The Kelly Miller Community Center was once a segregated school only serving African Americans, now, it is a facility that harbors space and activities to engage and connect the Clarksburg community.
Dugan said that he has spoken with elders and current youth associated with the facility, as well as Mary Hunt herself to help decipher the design that will go on the building, “it’s important to me to meet with all three of those entities and find threads that can marry together some of the commitments, the resilience and in many ways, the hope that was left from being a part of that community,” Dugan said.

The mural will be painted by Dugan and his art students at Fairmont State University on aluminum panels that will be installed to face Main Street in Clarksburg. Painting begins in May with the reveal set for the beginning of June. Dugan and his students will also be painting the W.I.C. office in Fairmont and the Union Mission building in Clarksburg over the course of the summer.
The reveal is set for the beginning of June with the Kelly Miller Community Center and the commission for the Union Mission building in Clarksburg will begin directly after.

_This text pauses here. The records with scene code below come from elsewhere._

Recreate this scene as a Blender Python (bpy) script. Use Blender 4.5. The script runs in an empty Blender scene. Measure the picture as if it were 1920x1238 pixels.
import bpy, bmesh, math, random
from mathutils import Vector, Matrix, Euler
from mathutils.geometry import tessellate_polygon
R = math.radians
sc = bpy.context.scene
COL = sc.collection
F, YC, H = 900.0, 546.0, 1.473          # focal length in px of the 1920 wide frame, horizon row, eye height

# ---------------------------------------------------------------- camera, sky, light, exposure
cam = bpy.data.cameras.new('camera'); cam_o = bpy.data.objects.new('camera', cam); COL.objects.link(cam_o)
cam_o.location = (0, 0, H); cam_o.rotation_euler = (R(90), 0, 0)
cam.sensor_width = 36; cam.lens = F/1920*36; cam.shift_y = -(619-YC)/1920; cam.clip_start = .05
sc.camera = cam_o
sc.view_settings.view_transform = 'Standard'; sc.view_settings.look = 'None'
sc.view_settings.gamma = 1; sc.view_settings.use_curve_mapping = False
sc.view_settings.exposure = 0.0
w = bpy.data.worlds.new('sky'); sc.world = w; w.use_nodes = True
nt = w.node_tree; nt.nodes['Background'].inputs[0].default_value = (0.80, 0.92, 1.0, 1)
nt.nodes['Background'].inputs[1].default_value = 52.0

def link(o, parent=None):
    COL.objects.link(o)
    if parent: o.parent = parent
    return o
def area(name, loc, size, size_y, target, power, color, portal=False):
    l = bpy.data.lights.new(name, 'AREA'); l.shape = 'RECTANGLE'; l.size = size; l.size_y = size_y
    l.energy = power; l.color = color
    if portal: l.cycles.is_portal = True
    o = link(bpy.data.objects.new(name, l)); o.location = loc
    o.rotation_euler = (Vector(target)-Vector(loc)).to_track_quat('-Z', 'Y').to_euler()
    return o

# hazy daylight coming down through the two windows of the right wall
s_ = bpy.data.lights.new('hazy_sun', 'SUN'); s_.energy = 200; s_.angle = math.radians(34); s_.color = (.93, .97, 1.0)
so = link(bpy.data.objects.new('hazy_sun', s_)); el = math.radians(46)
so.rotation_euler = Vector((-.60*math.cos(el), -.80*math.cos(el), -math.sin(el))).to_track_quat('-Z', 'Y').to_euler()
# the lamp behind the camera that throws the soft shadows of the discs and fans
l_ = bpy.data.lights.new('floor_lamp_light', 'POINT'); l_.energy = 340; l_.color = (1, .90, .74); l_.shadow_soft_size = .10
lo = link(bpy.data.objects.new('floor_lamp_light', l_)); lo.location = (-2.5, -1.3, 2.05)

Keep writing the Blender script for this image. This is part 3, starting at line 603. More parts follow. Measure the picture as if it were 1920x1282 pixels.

Dugan said that he’d like to extend the projects in downtown Clarksburg to help restore the history of the community, “I think if we’re going to really rewrite the way that the general populous sees West Virginia and Appalachian people, I think we just have to make sure we enrich our story a little bit more,” Dugan said. “There’s a great story here of people that overcame so many struggles but still kept community in mind when they pledged their commitment to others.”